2. Graham may file a fourth amended complaint within thirty (30) days of the date of this Order. Any fourth amended complaint must identify all defendants in the caption of the amended complaint in addition to identifying them in the body of the amended complaint and shall state the basis for Graham's claims against each defendant. The fourth amended complaint shall be a complete document that does not rely on the initial Complaint, and Amended Complaints, or other papers filed in this case to state a claim. Only matters alleged in the fourth amended complaint will be considered part of this lawsuit. When drafting his fourth amended complaint, Graham should be mindful of the Court's reasons for dismissing the claims in his Third Amended Complaint as explained in the Court's Memorandum. Upon the filing of a fourth amended complaint, the Clerk shall not make service until so ORDERED by the Court.
3. The Clerk of Court is DIRECTED to send Graham a blank copy of the Court's form complaint for a prisoner filing a civil rights action bearing the above civil action number. Graham may use this form to file his fourth amended complaint if he chooses to do so.

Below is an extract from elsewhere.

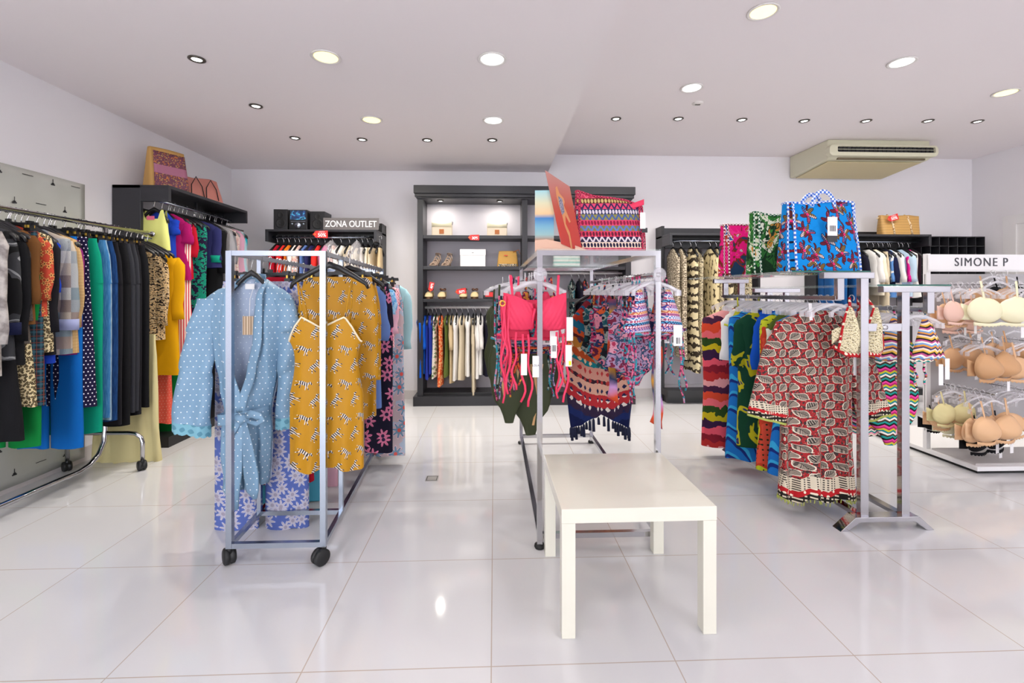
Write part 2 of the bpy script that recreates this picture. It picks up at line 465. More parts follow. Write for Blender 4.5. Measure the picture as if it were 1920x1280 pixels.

4. If Graham does not wish to file a fourth amended complaint and instead intends to stand on his Third Amended Complaint as originally pled, he may file a notice with the Court within thirty (30) days of the date of this Order stating that intent, at which time the Court will issue a final order dismissing the case. Any such notice should be titled “Notice to Stand on Third Amended Complaint,” and shall include the civil action number for this case. See Weber v. McGrogan, 939 F.3d 232 (3d Cir. 2019) (“If the plaintiff does not desire to amend, he may file an appropriate notice with the district court asserting his intent to stand on the complaint, at which time an order to dismiss the action would be appropriate.” (quoting Borelli v. City of Reading, 532 F.2d 950, 951 n.1 (3d Cir. 1976))); In re Westinghouse Sec. Litig., 90 F.3d 696, 703-04 (3d Cir. 1996) (holding “that the district court did not abuse its discretion when it dismissed with prejudice the otherwise viable claims . . . following plaintiffs' decision not to replead those claims” when the district court “expressly warned plaintiffs that failure to replead the remaining claims . . . would result in the dismissal of those claims”).

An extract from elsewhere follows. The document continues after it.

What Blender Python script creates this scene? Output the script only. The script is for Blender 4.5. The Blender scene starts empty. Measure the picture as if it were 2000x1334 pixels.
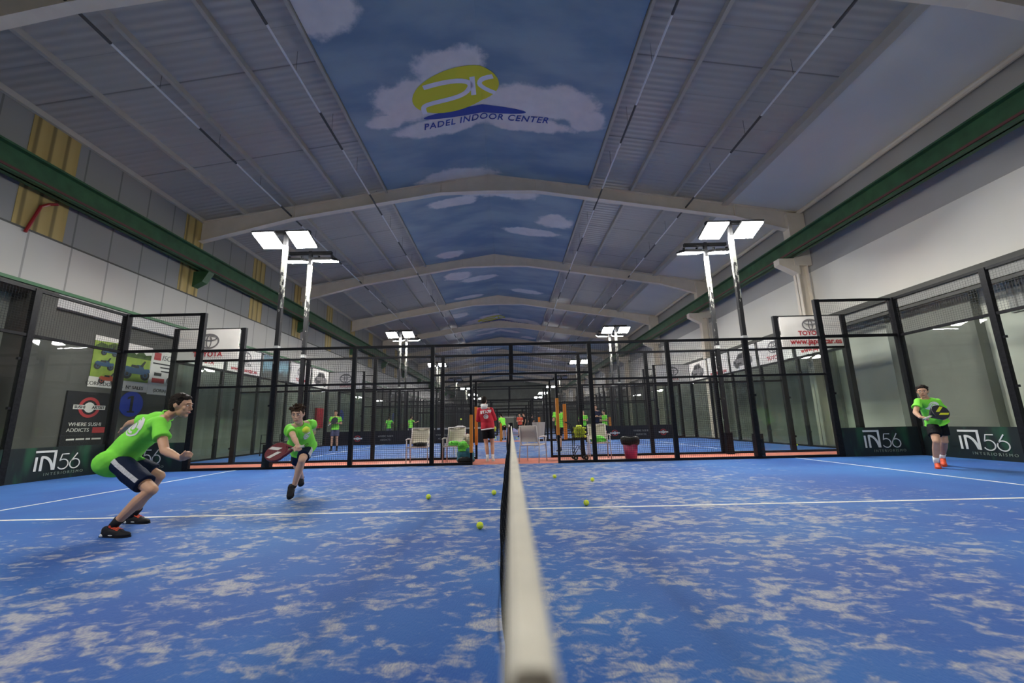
import bpy, bmesh, math, random
from mathutils import Vector, Matrix, noise
from mathutils.bvhtree import BVHTree
random.seed(7)
C = bpy.context.scene.collection
sc = bpy.context.scene
PI = math.pi

# ------------------------------------------------------------------ camera
cam_d = bpy.data.cameras.new('camera')
cam = bpy.data.objects.new('camera', cam_d); C.objects.link(cam)
_yaw, _pit, _rol = 0.0001, 0.181, -0.0221
_f = Vector((math.sin(_yaw)*math.cos(_pit), math.cos(_yaw)*math.cos(_pit), math.sin(_pit)))
_r0 = Vector((math.cos(_yaw), -math.sin(_yaw), 0)); _u0 = _r0.cross(_f)
_r = math.cos(_rol)*_r0 + math.sin(_rol)*_u0
_u = -math.sin(_rol)*_r0 + math.cos(_rol)*_u0
cam.matrix_world = Matrix(((_r.x, _u.x, -_f.x, -0.114), (_r.y, _u.y, -_f.y, 0.153), (_r.z, _u.z, -_f.z, 0.986), (0, 0, 0, 1)))
cam_d.sensor_width = 36; cam_d.sensor_fit = 'HORIZONTAL'
cam_d.lens = 762.1/2000*36
cam_d.shift_x = 10.8/2000; cam_d.shift_y = 20.65/2000
cam_d.clip_start = 0.02; cam_d.clip_end = 300
cam_d.dof.use_dof = True; cam_d.dof.focus_distance = 6.5; cam_d.dof.aperture_fstop = 2.0
sc.camera = cam

# ------------------------------------------------------------------ world, colour, sampling
w = bpy.data.worlds.new('night'); sc.world = w; w.use_nodes = True
w.node_tree.nodes['Background'].inputs[0].default_value = (0.02, 0.022, 0.03, 1)
w.node_tree.nodes['Background'].inputs[1].default_value = 1.0
sc.view_settings.view_transform = 'Standard'; sc.view_settings.look = 'None'
sc.view_settings.gamma = 1.0; sc.view_settings.use_curve_mapping = False
sc.view_settings.exposure = 0.0
LAMP_POWER = 190.0
cy = sc.cycles
cy.use_denoising = True
cy.max_bounces = 6; cy.diffuse_bounces = 3; cy.glossy_bounces = 3; cy.transmission_bounces = 4
cy.transparent_max_bounces = 40; cy.use_adaptive_sampling = True; cy.adaptive_threshold = 0.03
cy.sample_clamp_indirect = 8.0; cy.caustics_reflective = False; cy.caustics_refractive = False

# ------------------------------------------------------------------ materials
M = {}
def mat(name, col, rough=0.6, metal=0.0, var=0.0, scale=8.0, bump=0.0, spec=0.5, bscale=None):
    m = bpy.data.materials.new(name); m.use_nodes = True
    nt = m.node_tree; b = nt.nodes['Principled BSDF']
    b.inputs['Base Color'].default_value = (*col, 1); b.inputs['Roughness'].default_value = rough
    b.inputs['Metallic'].default_value = metal; b.inputs['Specular IOR Level'].default_value = spec
    if var or bump:
        tc = nt.nodes.new('ShaderNodeTexCoord')
        if var:
            n = nt.nodes.new('ShaderNodeTexNoise'); n.inputs['Scale'].default_value = scale; n.inputs['Detail'].default_value = 4
            nt.links.new(tc.outputs['Object'], n.inputs['Vector'])
            r = nt.nodes.new('ShaderNodeMapRange'); r.inputs[1].default_value = 0.3; r.inputs[2].default_value = 0.7
            r.inputs[3].default_value = 1-var; r.inputs[4].default_value = 1+var
            nt.links.new(n.outputs['Fac'], r.inputs[0])
            mx = nt.nodes.new('ShaderNodeVectorMath'); mx.operation = 'SCALE'
            mx.inputs[0].default_value = col; nt.links.new(r.outputs[0], mx.inputs['Scale'])
            nt.links.new(mx.outputs[0], b.inputs['Base Color'])
        if bump:
            n2 = nt.nodes.new('ShaderNodeTexNoise'); n2.inputs['Scale'].default_value = bscale or scale*3
            nt.links.new(tc.outputs['Object'], n2.inputs['Vector'])
            bp = nt.nodes.new('ShaderNodeBump'); bp.inputs['Strength'].default_value = bump; bp.inputs['Distance'].default_value = 0.02
            nt.links.new(n2.outputs['Fac'], bp.inputs['Height']); nt.links.new(bp.outputs[0], b.inputs['Normal'])
    M[name] = m
    return m
def N(m, t, **kw):
    n = m.node_tree.nodes.new(t)
    for k, v in kw.items():
        if k.startswith('i'):
            n.inputs[int(k[1:])].default_value = v
        else:
            setattr(n, k, v)
    return n
def L(m, a, b): m.node_tree.links.new(a, b)
def math_(m, op, a, b=None, c=None, clamp=False):
    n = m.node_tree.nodes.new('ShaderNodeMath'); n.operation = op; n.use_clamp = clamp
    for i, x in enumerate((a, b, c)):
        if x is None: continue
        if isinstance(x, (int, float)): n.inputs[i].default_value = x
        else: L(m, x, n.inputs[i])
    return n.outputs[0]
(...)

5. If Graham fails to file any response to this Order, the Court will conclude that Graham intends to stand on his Third Amended Complaint and will issue a final order dismissing this case. See Weber, 939 F.3d at 239-40 (explaining that a plaintiff's intent to stand on his complaint may be inferred from inaction after issuance of an order directing him to take action to cure a defective complaint).

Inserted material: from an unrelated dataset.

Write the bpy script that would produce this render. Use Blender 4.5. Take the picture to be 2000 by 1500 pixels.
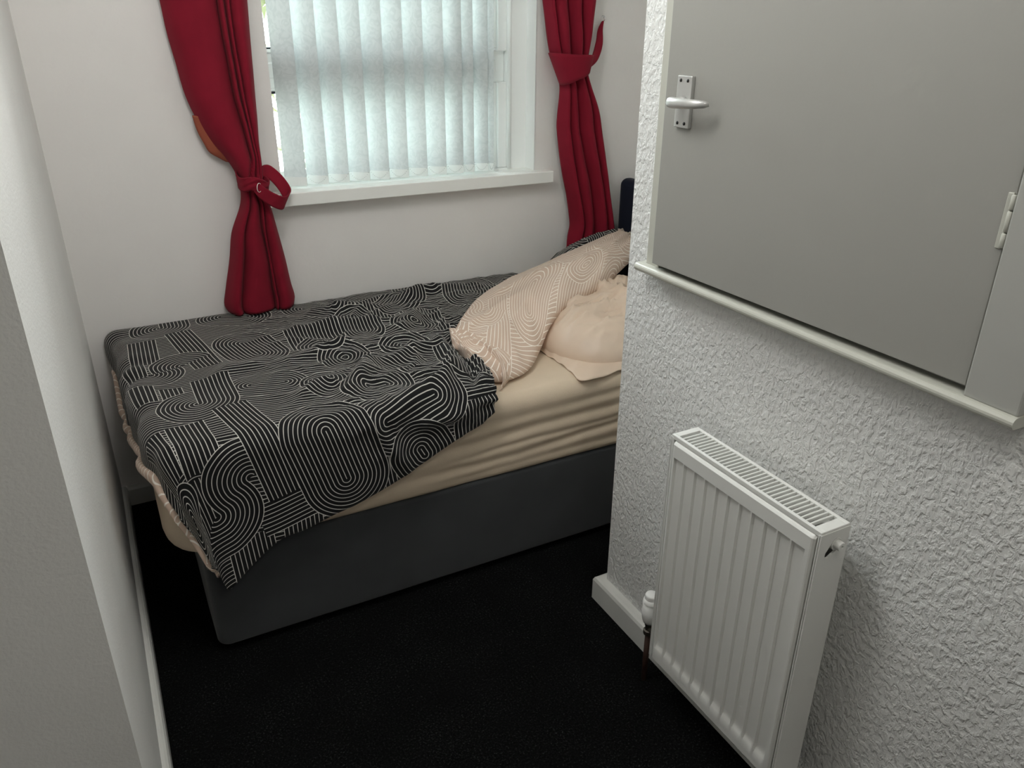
import bpy, bmesh, math, random
from mathutils import Vector, Matrix, noise

for o in list(bpy.data.objects):
    bpy.data.objects.remove(o)
sc = bpy.context.scene
COL = sc.collection
PI = math.pi
rnd = random.Random(7)

# ---------------------------------------------------------------- camera
cam_d = bpy.data.cameras.new('camera')
cam = bpy.data.objects.new('camera', cam_d)
COL.objects.link(cam)
cam_d.sensor_fit = 'HORIZONTAL'
cam_d.sensor_width = 36.0
cam_d.lens = 1534.52 / 2000 * 36
cam_d.clip_start = 0.05
right = Vector((0.88396085, -0.46752086, 0.00612024))
down = Vector((-0.189382, -0.36997886, -0.9095329))
fwd = Vector((0.42748996, 0.80283242, -0.41558686))
cam.matrix_world = Matrix(((right.x, -down.x, -fwd.x, 0.10362),
                           (right.y, -down.y, -fwd.y, -2.79844),
                           (right.z, -down.z, -fwd.z, 1.6),
                           (0, 0, 0, 1)))
sc.camera = cam

# ---------------------------------------------------------------- sky, light, exposure
vs = sc.view_settings
vs.view_transform = 'Standard'
vs.look = 'None'
vs.gamma = 1.0
vs.use_curve_mapping = False
vs.exposure = 0.07
sc.cycles.use_denoising = True
sc.cycles.max_bounces = 10
sc.cycles.diffuse_bounces = 7
sc.cycles.transmission_bounces = 6
sc.cycles.transparent_max_bounces = 8
sc.cycles.sample_clamp_indirect = 6.0
sc.cycles.caustics_reflective = False
sc.cycles.caustics_refractive = False

SKY = 36
HALL_FILL_W = 4.6
ROOM_FILL_W = 20.5
BLIND_T = 0.078
world = bpy.data.worlds.new('overcast_sky')
sc.world = world
world.use_nodes = True
wn = world.node_tree
wn.nodes.clear()
wo = wn.nodes.new('ShaderNodeOutputWorld')
wb = wn.nodes.new('ShaderNodeBackground')
wtc = wn.nodes.new('ShaderNodeTexCoord')
wsep = wn.nodes.new('ShaderNodeSeparateXYZ')
wr = wn.nodes.new('ShaderNodeValToRGB')
wr.color_ramp.elements[0].position = 0.50
wr.color_ramp.elements[0].color = (0.40, 0.46, 0.42, 1)
wr.color_ramp.elements[1].position = 0.75
wr.color_ramp.elements[1].color = (0.90, 0.98, 1.0, 1)
wmr = wn.nodes.new('ShaderNodeMapRange')
wmr.inputs['From Min'].default_value = -1
wmr.inputs['From Max'].default_value = 1
wn.links.new(wtc.outputs['Generated'], wsep.inputs[0])
wn.links.new(wsep.outputs['Z'], wmr.inputs['Value'])
wn.links.new(wmr.outputs[0], wr.inputs[0])
wn.links.new(wr.outputs[0], wb.inputs['Color'])
wb.inputs['Strength'].default_value = SKY
wn.links.new(wb.outputs[0], wo.inputs[0])


def area_light(name, loc, rot, sx, sy, power, color, portal=False):
    d = bpy.data.lights.new(name, 'AREA')
    d.shape = 'RECTANGLE'
    d.size = sx
    d.size_y = sy
    d.energy = power
    d.color = color
    if portal:
        d.cycles.is_portal = True
    o = bpy.data.objects.new(name, d)
    o.location = loc
    o.rotation_euler = rot
    COL.objects.link(o)
    return o


# daylight enters through the window opening
area_light('window_portal', (1.19, 0.14, 1.68), (-PI / 2, 0, 0), 1.06, 1.26, 1.0, (1, 1, 1), True)


# ---------------------------------------------------------------- materials
def new_mat(name):
    m = bpy.data.materials.new(name)
    m.use_nodes = True
    nt = m.node_tree
    b = nt.nodes['Principled BSDF']
    return m, nt, b


def N(nt, typ, **kw):
    n = nt.nodes.new(typ)
    for k, v in kw.items():
        setattr(n, k, v)
    return n


def mat_plain(name, col, rough=0.6, spec=0.3, metal=0.0, var=0.0, vscale=6.0, bump=0.0, bscale=200.0, sheen=0.0, detail=3.0):
    m, nt, b = new_mat(name)
    b.inputs['Base Color'].default_value = (*col, 1)
    b.inputs['Roughness'].default_value = rough
    b.inputs['Specular IOR Level'].default_value = spec
    b.inputs['Metallic'].default_value = metal
    if sheen:
        b.inputs['Sheen Weight'].default_value = sheen
        b.inputs['Sheen Roughness'].default_value = 0.5
    tc = N(nt, 'ShaderNodeTexCoord')
    if var > 0:
        n = N(nt, 'ShaderNodeTexNoise')
        n.inputs['Scale'].default_value = vscale
        n.inputs['Detail'].default_value = 4
        nt.links.new(tc.outputs['Object'], n.inputs['Vector'])
        r = N(nt, 'ShaderNodeValToRGB')
        r.color_ramp.elements[0].position = 0.3
        r.color_ramp.elements[1].position = 0.7
        r.color_ramp.elements[0].color = (*[c * (1 - var) for c in col], 1)
        r.color_ramp.elements[1].color = (*[min(1, c * (1 + var)) for c in col], 1)
        nt.links.new(n.outputs['Fac'], r.inputs[0])
        nt.links.new(r.outputs[0], b.inputs['Base Color'])
    if bump > 0:
        n2 = N(nt, 'ShaderNodeTexNoise')
        n2.inputs['Scale'].default_value = bscale
        n2.inputs['Detail'].default_value = detail
        nt.links.new(tc.outputs['Object'], n2.inputs['Vector'])
        bp = N(nt, 'ShaderNodeBump')
        bp.inputs['Strength'].default_value = 1.0
        bp.inputs['Distance'].default_value = bump
        nt.links.new(n2.outputs['Fac'], bp.inputs['Height'])
        nt.links.new(bp.outputs[0], b.inputs['Normal'])
    return m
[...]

The six-factor test announced in Poulis v. State Farm Fire & Casualty Co., 747 F.2d 863 (3d Cir. 1984), is inapplicable to dismissal orders based on a plaintiff's intention to stand on his complaint. See Weber, 939 F.3d at 241 & n.11 (treating the “stand on the complaint” doctrine as distinct from dismissals under Federal Rule of Civil Procedure 41(b) for failure to comply with a court order, which require assessment of the Poulis factors); see also Elansari v. Altria, 799 Fed.Appx. 107, 108 n.1 (3d Cir. 2020) (per curiam). Indeed, an analysis under Poulis is not required when a plaintiff willfully abandons the case or makes adjudication impossible, as would be the case when a plaintiff opts not to amend his complaint, leaving the case without an operative pleading. See Dickens v. Danberg, 700 Fed.Appx. 116, 118 (3d Cir. 2017) (per curiam) (“Where a plaintiff's conduct clearly indicates that he willfully intends to abandon the case, or where the plaintiff's behavior is so contumacious as to make adjudication of the case impossible, a balancing of the Poulis factors is not necessary.”); Baker v. Accounts Receivables Mgmt., Inc., 292 F.R.D. 171, 175 (D.N.J. 2013) (“[T]he Court need not engage in an analysis of the six Poulis factors in cases where a party willfully abandons her case or otherwise makes adjudication of the matter impossible.” (citing cases)).